August always throws the nostalgia at me and, it always hits its target.
I was sitting on my little deck this morning and it hit me in the way the shadows had changed. I notice a bit of red and yellow starting to edge the neighbor’s dogwoods. There’s even a nip that makes me wish that I’d put on long sleeves. That could be remedied quickly but the coffee is a more immediate need.
August mornings like this one throw me back to the late ‘50’s to mid-‘60’s when I was a kid and summer was shutting down on Carson Street.
Summer always ended with a bloodletting.
I grew up in a Philadelphia neighborhood called Manayunk.
It was a working class/low-middle class place. Most of the residents worked in the many textile and paper mills that were along the Manayunk Canal and the Schuylkill River.
Manayunk prospered, as a mill and manufacturing town, from 1840 until just after the Second World War when most of the jobs crossed the river to the suburbs.
Only remnants of the glory Our Town (as the local newspaper calls it) remained on the once bustling Main Street by 1959.
I was too young to have seen any bustling. Main Street looked like a ghost town minus the tumbleweeds when I was a kid.
Carson Street, where I grew up, was a veritable ocean of adolescent testosterone running wild, in a very small space.
The three girls on the block, Sally, Jackie and her sister Patty, were overwhelming outnumbered by myself, brothers Joe and Tony, Charles, Eddie, Rich, Bob, Mike, Bucky, Joe and his brother George, two different Glenns and a Lenny.
All of that in one short block.
There was always someone around to hang with.
Summer started as soon as school let out.
We’d ride our bikes along the Wissahickon “Crick”, swim in the horribly polluted river and canal, play ball on the Carson Street Squirrels Team (well, we signed up as a team at the local Boys’ Club and they needed a name.

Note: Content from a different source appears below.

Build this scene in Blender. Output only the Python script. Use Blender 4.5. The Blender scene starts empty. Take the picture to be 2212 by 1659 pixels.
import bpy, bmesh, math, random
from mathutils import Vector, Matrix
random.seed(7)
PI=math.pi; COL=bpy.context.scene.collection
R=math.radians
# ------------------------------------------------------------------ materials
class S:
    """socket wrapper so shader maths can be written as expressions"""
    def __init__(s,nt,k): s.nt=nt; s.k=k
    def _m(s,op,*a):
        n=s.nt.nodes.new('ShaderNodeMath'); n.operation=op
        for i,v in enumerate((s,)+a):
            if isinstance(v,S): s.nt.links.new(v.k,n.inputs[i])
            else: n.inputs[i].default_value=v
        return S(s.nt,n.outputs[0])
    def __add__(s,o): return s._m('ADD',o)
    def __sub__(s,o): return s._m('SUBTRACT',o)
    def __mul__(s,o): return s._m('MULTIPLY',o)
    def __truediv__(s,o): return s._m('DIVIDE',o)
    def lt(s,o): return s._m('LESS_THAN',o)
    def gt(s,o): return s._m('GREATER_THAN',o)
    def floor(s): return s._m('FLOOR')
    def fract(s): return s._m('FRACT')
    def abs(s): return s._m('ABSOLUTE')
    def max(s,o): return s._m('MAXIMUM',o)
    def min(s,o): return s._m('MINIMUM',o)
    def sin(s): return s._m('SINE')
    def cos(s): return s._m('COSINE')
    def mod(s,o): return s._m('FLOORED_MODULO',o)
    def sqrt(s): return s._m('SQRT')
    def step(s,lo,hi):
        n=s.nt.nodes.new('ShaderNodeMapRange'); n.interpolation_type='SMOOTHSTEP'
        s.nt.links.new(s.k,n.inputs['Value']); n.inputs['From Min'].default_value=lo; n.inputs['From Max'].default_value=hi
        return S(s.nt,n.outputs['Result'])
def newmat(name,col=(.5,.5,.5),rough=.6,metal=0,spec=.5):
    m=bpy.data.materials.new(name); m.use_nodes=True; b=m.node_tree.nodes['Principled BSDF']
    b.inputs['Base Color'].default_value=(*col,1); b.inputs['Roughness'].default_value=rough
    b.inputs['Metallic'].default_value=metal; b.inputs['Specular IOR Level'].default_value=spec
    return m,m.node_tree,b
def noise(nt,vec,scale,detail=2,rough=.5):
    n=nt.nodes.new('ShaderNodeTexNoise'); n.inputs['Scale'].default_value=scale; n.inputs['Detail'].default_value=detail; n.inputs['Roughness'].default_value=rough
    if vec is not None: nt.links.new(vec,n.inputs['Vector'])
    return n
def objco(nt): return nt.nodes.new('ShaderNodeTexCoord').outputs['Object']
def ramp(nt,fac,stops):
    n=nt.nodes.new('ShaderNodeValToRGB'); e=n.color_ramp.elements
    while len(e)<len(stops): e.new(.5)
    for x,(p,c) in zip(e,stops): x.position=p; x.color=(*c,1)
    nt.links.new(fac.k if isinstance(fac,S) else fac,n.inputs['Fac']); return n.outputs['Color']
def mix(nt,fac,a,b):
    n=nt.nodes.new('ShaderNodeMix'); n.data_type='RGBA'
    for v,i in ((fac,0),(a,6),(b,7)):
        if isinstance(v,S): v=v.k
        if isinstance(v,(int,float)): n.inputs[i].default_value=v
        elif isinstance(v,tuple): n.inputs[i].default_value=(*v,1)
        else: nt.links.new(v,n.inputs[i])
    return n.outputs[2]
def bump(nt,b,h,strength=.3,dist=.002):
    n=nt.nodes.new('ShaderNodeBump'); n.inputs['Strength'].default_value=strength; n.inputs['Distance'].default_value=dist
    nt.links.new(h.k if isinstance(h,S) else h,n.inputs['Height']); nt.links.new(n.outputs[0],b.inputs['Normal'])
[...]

I do not recall who came up with ‘Squirrels’), and generally went as nuts as a group of preteen boys can go.
By the middle of August we were all burned out.
We’d inevitably end up sitting on the porch of a derelict house at the bottom of the street bored and wondering what else was left to do when someone would pull out the deck of cards.
Summer’s end demanded sacrifice, a blood sacrifice.
That meant playing Knuckles.
I have absolutely no idea where the game originated. It just showed up in my kidhood.
I imagine it was handed down from the elder brothers on the street.
Knuckles is an interesting card game, quick to learn and easy to play.
It is played by pairs of players who cut the deck to see who draws the high card.
The high card wins and the loser cuts the deck again.
The numeric value of the card was how many “Knuckles” the loser would get.
Aces were 1; Kings were 13.
Now, the Knuckles could be delivered in a couple of ways.
You could extend your arm palm down and make a fist. The winner of the hand would hold the deck flat and whack you on the knuckles as hard as they could, as many times as the cards dictated.
Especially skilled, and sadistic, players could target their blows to just scrape the knuckles causing quite a bit of pain.
To paraphrase Tom Hanks, “There’s no crying in Knuckles!”.
You could opt for 'Chops' if you drew a high card.
'Chops' involved the winner holding the deck vertically and bringing it down, like a guillotine, on the knuckles.
Each 'Chop' was worth 5 whacks. It was always a late game option
I do remember someone trying to introduce "Stomps" as another option.
The loser would sandwich his hand in the deck and the winner would stomp on it.
It would wipe our your entire Knuckle debt in one swoop.
It was voted down as just being crazy.
There never was a formal ending to the game.
It just ended when everyone was bloodied enough.
Then, we’d head off for a rousing game of “Hide the Belt”.
It wasn’t so much fun hiding the belt as it was finding it and whatcha got to do with it.
End of Summer Sacrificial Fun.
What were your childhood End of Summer rituals?